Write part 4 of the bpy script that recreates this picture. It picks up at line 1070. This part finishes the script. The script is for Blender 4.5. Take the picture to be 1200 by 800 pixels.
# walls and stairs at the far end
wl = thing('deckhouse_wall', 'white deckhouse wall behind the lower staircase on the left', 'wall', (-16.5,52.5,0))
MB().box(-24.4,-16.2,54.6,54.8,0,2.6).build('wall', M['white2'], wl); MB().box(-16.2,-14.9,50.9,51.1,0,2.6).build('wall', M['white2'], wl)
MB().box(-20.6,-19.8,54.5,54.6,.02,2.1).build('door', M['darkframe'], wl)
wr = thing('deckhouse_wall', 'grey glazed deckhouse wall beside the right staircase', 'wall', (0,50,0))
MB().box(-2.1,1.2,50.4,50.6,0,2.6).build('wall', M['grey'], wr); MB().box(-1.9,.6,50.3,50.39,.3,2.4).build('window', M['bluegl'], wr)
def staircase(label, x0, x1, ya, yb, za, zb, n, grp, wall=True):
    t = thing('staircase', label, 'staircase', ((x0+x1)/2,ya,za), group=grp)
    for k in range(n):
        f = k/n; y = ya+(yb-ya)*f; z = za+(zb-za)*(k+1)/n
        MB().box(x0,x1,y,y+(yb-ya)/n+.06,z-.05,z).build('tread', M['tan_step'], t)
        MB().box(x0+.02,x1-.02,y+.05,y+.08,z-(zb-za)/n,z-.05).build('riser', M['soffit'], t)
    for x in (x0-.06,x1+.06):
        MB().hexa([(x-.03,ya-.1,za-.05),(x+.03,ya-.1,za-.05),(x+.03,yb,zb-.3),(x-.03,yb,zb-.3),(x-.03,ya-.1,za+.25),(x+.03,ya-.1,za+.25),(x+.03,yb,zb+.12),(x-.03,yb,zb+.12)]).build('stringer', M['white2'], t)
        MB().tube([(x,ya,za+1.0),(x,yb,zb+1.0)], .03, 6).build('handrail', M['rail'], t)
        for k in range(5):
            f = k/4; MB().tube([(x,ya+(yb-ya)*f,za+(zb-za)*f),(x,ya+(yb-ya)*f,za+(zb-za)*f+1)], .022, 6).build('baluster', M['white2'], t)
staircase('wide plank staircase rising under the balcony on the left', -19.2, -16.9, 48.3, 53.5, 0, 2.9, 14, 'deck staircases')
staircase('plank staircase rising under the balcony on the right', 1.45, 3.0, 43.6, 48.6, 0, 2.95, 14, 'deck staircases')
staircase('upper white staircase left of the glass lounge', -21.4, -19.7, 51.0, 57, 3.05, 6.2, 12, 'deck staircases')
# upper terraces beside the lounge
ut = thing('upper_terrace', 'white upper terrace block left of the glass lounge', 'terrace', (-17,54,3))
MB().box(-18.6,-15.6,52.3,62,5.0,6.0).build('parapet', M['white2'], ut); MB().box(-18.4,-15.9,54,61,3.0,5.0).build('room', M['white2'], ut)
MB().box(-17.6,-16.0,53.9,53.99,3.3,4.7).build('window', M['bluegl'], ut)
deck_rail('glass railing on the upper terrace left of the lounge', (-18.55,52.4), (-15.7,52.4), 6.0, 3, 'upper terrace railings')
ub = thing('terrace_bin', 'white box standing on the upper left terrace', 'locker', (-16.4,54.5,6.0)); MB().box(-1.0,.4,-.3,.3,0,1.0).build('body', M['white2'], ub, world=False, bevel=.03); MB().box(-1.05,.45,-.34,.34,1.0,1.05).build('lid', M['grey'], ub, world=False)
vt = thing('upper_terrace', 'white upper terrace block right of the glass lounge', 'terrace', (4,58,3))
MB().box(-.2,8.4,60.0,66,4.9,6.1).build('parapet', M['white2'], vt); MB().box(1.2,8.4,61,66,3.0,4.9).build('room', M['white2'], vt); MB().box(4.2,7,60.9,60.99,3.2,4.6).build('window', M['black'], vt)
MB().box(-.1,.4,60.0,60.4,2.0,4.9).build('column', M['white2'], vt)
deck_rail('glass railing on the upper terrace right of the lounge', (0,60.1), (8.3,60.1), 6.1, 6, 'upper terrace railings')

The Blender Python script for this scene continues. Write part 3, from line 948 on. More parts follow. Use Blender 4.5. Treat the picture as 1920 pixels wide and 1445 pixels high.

=-=-=-=-=

AIM OF THE TASK ▸ Your task is to repeat every entry exactly.

REPLY TO THE TASK ▸
Write part 4 of the bpy script that recreates this picture. It picks up at line 1070. This part finishes the script. The script is for Blender 4.5. Take the picture to be 1200 by 800 pixels.
# walls and stairs at the far end
wl = thing('deckhouse_wall', 'white deckhouse wall behind the lower staircase on the left', 'wall', (-16.5,52.5,0))
MB().box(-24.4,-16.2,54.6,54.8,0,2.6).build('wall', M['white2'], wl); MB().box(-16.2,-14.9,50.9,51.1,0,2.6).build('wall', M['white2'], wl)
MB().box(-20.6,-19.8,54.5,54.6,.02,2.1).build('door', M['darkframe'], wl)
wr = thing('deckhouse_wall', 'grey glazed deckhouse wall beside the right staircase', 'wall', (0,50,0))
MB().box(-2.1,1.2,50.4,50.6,0,2.6).build('wall', M['grey'], wr); MB().box(-1.9,.6,50.3,50.39,.3,2.4).build('window', M['bluegl'], wr)
def staircase(label, x0, x1, ya, yb, za, zb, n, grp, wall=True):
    t = thing('staircase', label, 'staircase', ((x0+x1)/2,ya,za), group=grp)
    for k in range(n):
        f = k/n; y = ya+(yb-ya)*f; z = za+(zb-za)*(k+1)/n
        MB().box(x0,x1,y,y+(yb-ya)/n+.06,z-.05,z).build('tread', M['tan_step'], t)
        MB().box(x0+.02,x1-.02,y+.05,y+.08,z-(zb-za)/n,z-.05).build('riser', M['soffit'], t)
    for x in (x0-.06,x1+.06):
        MB().hexa([(x-.03,ya-.1,za-.05),(x+.03,ya-.1,za-.05),(x+.03,yb,zb-.3),(x-.03,yb,zb-.3),(x-.03,ya-.1,za+.25),(x+.03,ya-.1,za+.25),(x+.03,yb,zb+.12),(x-.03,yb,zb+.12)]).build('stringer', M['white2'], t)
        MB().tube([(x,ya,za+1.0),(x,yb,zb+1.0)], .03, 6).build('handrail', M['rail'], t)
        for k in range(5):
            f = k/4; MB().tube([(x,ya+(yb-ya)*f,za+(zb-za)*f),(x,ya+(yb-ya)*f,za+(zb-za)*f+1)], .022, 6).build('baluster', M['white2'], t)
staircase('wide plank staircase rising under the balcony on the left', -19.2, -16.9, 48.3, 53.5, 0, 2.9, 14, 'deck staircases')
staircase('plank staircase rising under the balcony on the right', 1.45, 3.0, 43.6, 48.6, 0, 2.95, 14, 'deck staircases')
staircase('upper white staircase left of the glass lounge', -21.4, -19.7, 51.0, 57, 3.05, 6.2, 12, 'deck staircases')
# upper terraces beside the lounge
ut = thing('upper_terrace', 'white upper terrace block left of the glass lounge', 'terrace', (-17,54,3))
MB().box(-18.6,-15.6,52.3,62,5.0,6.0).build('parapet', M['white2'], ut); MB().box(-18.4,-15.9,54,61,3.0,5.0).build('room', M['white2'], ut)
MB().box(-17.6,-16.0,53.9,53.99,3.3,4.7).build('window', M['bluegl'], ut)
deck_rail('glass railing on the upper terrace left of the lounge', (-18.55,52.4), (-15.7,52.4), 6.0, 3, 'upper terrace railings')
ub = thing('terrace_bin', 'white box standing on the upper left terrace', 'locker', (-16.4,54.5,6.0)); MB().box(-1.0,.4,-.3,.3,0,1.0).build('body', M['white2'], ub, world=False, bevel=.03); MB().box(-1.05,.45,-.34,.34,1.0,1.05).build('lid', M['grey'], ub, world=False)
vt = thing('upper_terrace', 'white upper terrace block right of the glass lounge', 'terrace', (4,58,3))
MB().box(-.2,8.4,60.0,66,4.9,6.1).build('parapet', M['white2'], vt); MB().box(1.2,8.4,61,66,3.0,4.9).build('room', M['white2'], vt); MB().box(4.2,7,60.9,60.99,3.2,4.6).build('window', M['black'], vt)
MB().box(-.1,.4,60.0,60.4,2.0,4.9).build('column', M['white2'], vt)
deck_rail('glass railing on the upper terrace right of the lounge', (0,60.1), (8.3,60.1), 6.1, 6, 'upper terrace railings')

The Blender Python script for this scene continues. Write part 3, from line 948 on. More parts follow. Use Blender 4.5. Treat the picture as 1920 pixels wide and 1445 pixels high.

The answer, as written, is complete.